● INSTRUCTIONS FOR THE TASK: Return nothing but the lines from the one with "Write the bpy" through the one with "rad = math.radians" in the data below, word for word and without pictures.

● GIVEN INFORMATION:
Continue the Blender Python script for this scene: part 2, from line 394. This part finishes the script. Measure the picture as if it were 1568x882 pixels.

==

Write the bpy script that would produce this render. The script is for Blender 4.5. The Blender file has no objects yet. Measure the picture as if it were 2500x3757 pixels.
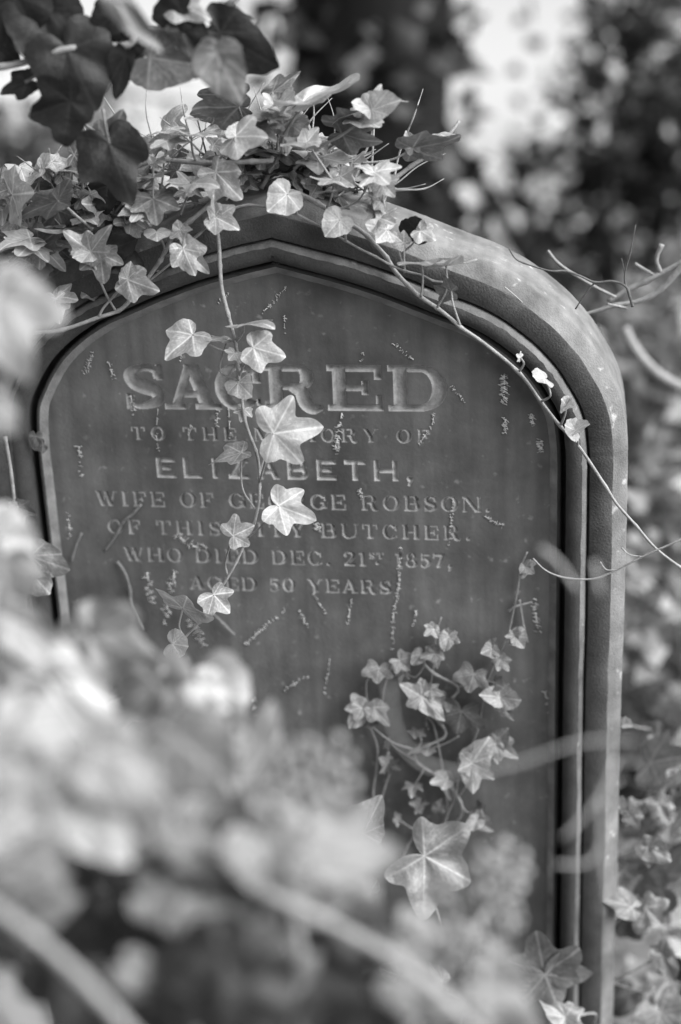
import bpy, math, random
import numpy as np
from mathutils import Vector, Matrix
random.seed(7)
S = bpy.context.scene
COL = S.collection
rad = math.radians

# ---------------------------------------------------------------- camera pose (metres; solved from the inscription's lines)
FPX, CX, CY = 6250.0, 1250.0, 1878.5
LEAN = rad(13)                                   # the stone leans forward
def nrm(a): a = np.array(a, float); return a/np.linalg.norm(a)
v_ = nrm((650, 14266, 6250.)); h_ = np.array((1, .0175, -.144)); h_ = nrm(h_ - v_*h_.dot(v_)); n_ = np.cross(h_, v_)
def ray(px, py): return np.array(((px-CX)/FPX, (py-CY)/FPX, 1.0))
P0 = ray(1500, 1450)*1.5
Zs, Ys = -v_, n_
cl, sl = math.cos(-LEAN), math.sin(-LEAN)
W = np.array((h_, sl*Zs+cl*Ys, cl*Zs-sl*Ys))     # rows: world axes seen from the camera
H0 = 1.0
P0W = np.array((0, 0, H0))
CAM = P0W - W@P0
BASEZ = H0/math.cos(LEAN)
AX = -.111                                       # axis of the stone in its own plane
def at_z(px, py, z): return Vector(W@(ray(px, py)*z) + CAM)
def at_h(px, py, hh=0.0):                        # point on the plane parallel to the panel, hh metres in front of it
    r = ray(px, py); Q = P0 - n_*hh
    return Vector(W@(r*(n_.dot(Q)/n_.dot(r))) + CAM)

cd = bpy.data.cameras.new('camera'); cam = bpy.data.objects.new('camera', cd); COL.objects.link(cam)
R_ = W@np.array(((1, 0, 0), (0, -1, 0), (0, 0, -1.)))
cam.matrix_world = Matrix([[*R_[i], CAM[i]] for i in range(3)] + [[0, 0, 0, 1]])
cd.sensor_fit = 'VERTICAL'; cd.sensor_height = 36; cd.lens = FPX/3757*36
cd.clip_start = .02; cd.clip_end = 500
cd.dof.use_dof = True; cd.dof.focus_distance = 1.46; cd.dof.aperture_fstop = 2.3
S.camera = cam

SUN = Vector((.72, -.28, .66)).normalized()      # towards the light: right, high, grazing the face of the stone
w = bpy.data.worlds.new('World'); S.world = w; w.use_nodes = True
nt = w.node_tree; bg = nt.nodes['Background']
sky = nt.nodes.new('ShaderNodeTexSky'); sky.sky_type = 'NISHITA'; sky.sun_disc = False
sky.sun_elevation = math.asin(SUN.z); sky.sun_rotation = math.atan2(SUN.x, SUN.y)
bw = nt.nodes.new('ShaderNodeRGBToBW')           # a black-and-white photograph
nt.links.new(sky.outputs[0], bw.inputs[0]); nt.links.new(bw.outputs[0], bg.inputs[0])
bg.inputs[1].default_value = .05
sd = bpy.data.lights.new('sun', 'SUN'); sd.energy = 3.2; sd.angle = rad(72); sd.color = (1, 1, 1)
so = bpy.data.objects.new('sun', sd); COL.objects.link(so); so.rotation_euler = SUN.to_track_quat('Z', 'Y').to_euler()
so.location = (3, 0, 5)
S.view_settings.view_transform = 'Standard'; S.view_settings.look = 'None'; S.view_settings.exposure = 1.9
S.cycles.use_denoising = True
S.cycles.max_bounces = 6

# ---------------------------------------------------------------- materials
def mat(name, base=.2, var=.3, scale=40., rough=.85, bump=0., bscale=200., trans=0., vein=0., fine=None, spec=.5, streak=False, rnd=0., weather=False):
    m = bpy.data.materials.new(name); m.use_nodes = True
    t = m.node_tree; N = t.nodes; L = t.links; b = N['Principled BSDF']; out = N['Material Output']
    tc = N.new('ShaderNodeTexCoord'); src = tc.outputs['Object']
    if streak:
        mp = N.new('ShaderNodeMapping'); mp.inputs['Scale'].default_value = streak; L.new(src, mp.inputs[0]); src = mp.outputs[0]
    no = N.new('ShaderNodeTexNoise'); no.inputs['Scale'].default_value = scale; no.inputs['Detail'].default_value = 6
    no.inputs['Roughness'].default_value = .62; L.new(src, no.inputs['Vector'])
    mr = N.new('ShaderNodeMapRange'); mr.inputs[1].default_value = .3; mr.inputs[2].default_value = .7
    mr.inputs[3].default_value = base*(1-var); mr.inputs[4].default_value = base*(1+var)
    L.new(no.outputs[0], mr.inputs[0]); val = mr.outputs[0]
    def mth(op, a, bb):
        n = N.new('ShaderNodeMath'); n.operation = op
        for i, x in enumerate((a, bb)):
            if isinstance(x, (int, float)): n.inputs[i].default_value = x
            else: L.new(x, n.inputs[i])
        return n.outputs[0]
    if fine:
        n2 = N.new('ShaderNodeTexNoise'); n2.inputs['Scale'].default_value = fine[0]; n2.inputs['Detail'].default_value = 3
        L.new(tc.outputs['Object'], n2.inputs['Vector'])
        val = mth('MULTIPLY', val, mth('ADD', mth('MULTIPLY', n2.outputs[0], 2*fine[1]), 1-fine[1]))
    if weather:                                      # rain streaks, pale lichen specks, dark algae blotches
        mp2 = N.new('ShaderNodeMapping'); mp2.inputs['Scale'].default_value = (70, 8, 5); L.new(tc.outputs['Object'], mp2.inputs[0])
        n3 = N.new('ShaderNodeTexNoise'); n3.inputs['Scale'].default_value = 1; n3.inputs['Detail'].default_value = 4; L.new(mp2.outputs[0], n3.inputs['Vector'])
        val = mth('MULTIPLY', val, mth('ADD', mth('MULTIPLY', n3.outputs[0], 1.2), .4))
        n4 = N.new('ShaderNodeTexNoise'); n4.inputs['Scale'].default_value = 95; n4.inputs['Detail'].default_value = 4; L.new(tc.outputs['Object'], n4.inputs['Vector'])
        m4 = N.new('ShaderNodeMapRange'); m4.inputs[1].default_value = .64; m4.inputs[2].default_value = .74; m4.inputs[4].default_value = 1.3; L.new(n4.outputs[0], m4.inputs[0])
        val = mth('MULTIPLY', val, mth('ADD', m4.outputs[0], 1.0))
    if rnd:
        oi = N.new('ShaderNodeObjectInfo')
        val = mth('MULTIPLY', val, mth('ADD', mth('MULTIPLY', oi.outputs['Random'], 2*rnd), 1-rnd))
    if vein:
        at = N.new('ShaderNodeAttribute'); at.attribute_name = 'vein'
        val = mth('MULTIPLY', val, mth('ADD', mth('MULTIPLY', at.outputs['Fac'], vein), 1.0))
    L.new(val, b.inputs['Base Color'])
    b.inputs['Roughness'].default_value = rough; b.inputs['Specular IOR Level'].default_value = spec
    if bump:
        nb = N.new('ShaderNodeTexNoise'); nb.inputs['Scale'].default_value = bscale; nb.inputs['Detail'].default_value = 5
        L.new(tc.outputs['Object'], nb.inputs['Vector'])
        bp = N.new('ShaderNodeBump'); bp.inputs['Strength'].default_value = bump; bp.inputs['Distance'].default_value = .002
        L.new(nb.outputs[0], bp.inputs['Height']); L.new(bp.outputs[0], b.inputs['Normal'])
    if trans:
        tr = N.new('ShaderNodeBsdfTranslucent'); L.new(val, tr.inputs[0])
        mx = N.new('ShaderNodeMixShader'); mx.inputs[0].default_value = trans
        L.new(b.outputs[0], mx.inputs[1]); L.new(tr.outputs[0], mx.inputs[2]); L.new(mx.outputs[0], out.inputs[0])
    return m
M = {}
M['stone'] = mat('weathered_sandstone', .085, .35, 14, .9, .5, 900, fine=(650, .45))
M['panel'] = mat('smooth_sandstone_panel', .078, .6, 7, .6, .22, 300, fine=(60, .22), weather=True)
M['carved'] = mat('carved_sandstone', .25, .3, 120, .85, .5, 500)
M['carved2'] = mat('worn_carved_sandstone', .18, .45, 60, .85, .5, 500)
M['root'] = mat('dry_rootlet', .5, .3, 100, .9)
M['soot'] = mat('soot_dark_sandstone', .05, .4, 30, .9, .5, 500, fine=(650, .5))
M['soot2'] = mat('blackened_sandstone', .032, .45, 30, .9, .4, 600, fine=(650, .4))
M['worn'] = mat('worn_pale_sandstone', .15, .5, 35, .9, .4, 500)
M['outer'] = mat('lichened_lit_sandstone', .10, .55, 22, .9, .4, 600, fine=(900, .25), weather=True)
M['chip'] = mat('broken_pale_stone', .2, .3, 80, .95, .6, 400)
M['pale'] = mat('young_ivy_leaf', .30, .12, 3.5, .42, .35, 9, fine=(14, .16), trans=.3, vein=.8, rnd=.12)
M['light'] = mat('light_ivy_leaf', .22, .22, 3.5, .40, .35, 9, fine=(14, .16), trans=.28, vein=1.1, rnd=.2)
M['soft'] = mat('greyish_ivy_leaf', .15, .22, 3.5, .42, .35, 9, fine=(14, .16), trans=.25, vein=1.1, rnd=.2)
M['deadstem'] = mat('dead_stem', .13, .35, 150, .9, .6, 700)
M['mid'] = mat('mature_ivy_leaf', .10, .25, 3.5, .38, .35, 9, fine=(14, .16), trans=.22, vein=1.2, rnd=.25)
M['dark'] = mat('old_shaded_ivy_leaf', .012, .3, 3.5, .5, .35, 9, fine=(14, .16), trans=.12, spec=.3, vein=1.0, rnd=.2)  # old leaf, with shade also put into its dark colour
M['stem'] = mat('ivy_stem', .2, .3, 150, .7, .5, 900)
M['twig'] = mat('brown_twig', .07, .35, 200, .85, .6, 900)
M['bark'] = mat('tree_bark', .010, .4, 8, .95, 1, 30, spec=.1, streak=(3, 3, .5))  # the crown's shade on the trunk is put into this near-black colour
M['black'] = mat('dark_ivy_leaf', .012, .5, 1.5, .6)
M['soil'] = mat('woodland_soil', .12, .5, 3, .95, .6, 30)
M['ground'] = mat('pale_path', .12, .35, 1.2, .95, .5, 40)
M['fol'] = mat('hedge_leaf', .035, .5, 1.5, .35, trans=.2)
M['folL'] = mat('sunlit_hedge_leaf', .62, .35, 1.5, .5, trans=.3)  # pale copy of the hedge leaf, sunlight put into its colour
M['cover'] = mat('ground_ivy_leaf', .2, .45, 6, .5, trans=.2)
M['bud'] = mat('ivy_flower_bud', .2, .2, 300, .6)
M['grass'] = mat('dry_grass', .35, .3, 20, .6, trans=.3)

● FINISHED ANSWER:
Write the bpy script that would produce this render. The script is for Blender 4.5. The Blender file has no objects yet. Measure the picture as if it were 2500x3757 pixels.
import bpy, math, random
import numpy as np
from mathutils import Vector, Matrix
random.seed(7)
S = bpy.context.scene
COL = S.collection
rad = math.radians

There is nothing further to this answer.